◆ **Goal**: Check each line of the records below for the word "objects" and copy those where it appears.

◆ **Items**:
————————

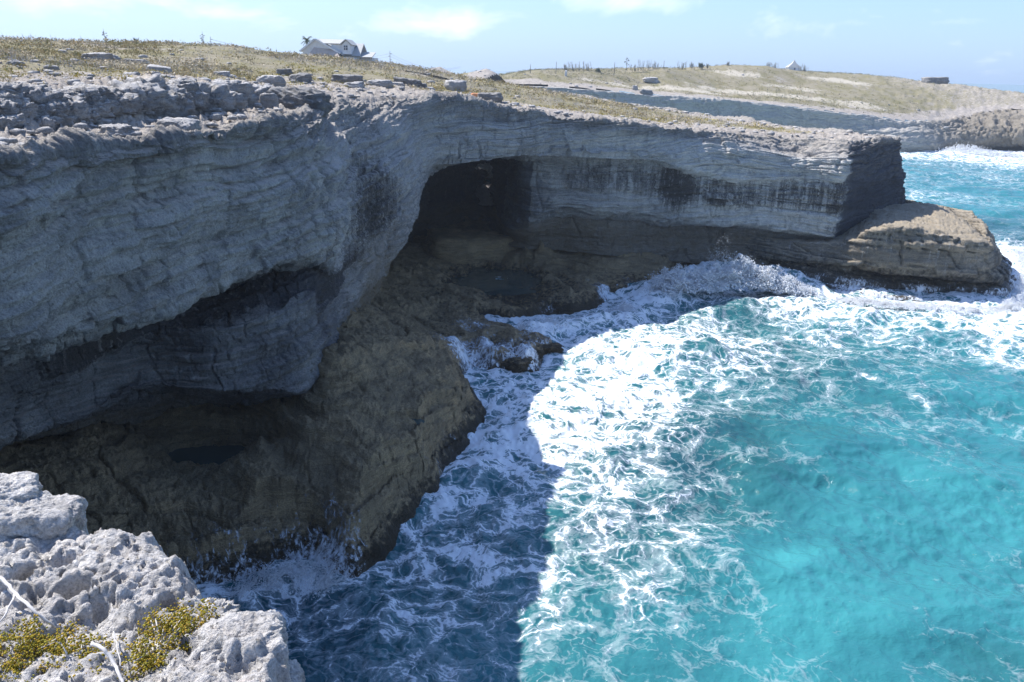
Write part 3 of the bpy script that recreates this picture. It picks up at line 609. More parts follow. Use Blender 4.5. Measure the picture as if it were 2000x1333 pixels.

————————

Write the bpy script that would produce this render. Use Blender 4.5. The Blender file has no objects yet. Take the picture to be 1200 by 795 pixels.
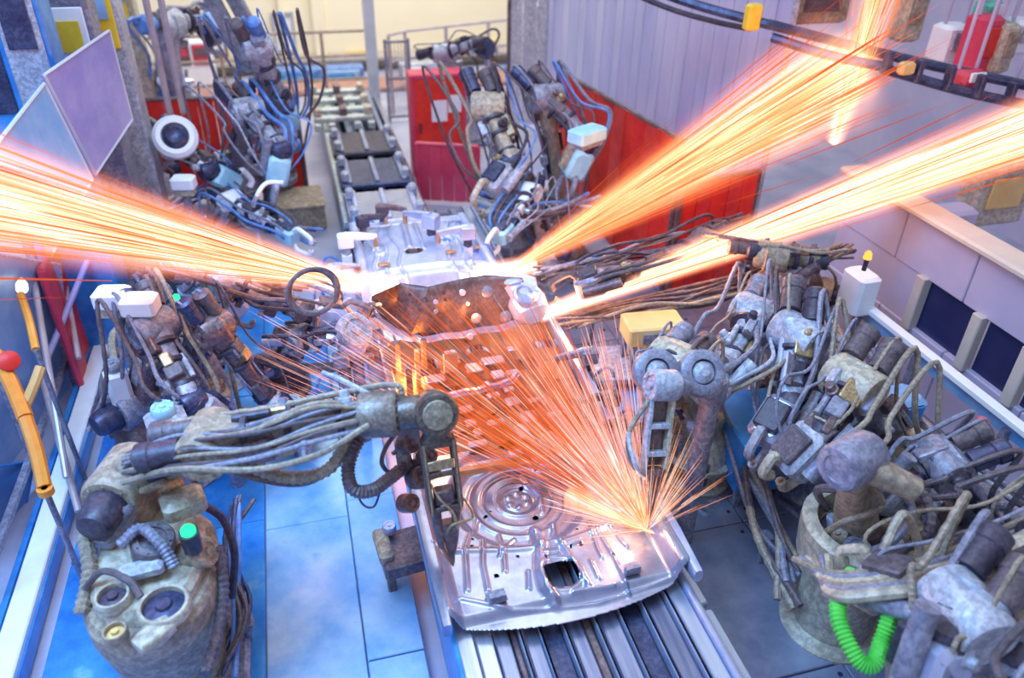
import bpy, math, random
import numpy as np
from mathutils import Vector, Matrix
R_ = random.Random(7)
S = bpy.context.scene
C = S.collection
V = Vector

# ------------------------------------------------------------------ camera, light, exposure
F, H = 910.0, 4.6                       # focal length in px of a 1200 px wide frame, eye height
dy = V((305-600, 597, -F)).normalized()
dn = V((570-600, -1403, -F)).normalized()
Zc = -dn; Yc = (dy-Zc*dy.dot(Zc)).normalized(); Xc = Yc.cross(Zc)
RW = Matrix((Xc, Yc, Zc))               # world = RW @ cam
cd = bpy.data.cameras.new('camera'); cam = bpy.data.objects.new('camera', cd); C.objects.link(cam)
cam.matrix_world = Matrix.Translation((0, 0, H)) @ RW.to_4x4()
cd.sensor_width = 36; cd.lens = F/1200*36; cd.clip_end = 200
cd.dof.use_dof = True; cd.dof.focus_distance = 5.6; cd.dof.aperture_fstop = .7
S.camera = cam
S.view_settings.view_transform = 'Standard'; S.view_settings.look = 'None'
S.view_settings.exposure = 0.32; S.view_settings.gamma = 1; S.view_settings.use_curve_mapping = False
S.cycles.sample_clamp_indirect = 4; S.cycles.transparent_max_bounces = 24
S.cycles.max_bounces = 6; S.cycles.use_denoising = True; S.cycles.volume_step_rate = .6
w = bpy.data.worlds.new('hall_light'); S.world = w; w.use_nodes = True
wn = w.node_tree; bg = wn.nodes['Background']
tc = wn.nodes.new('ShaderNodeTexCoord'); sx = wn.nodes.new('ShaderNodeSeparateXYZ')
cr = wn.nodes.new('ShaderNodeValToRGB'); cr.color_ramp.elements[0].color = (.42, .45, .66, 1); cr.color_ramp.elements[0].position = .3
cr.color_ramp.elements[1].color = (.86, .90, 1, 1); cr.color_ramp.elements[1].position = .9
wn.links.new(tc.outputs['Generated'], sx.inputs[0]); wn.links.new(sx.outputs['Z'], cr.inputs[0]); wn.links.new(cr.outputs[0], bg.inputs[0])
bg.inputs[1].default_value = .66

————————

◆ **Finished answer**:
Write the bpy script that would produce this render. Use Blender 4.5. The Blender file has no objects yet. Take the picture to be 1200 by 795 pixels.
cd = bpy.data.cameras.new('camera'); cam = bpy.data.objects.new('camera', cd); C.objects.link(cam)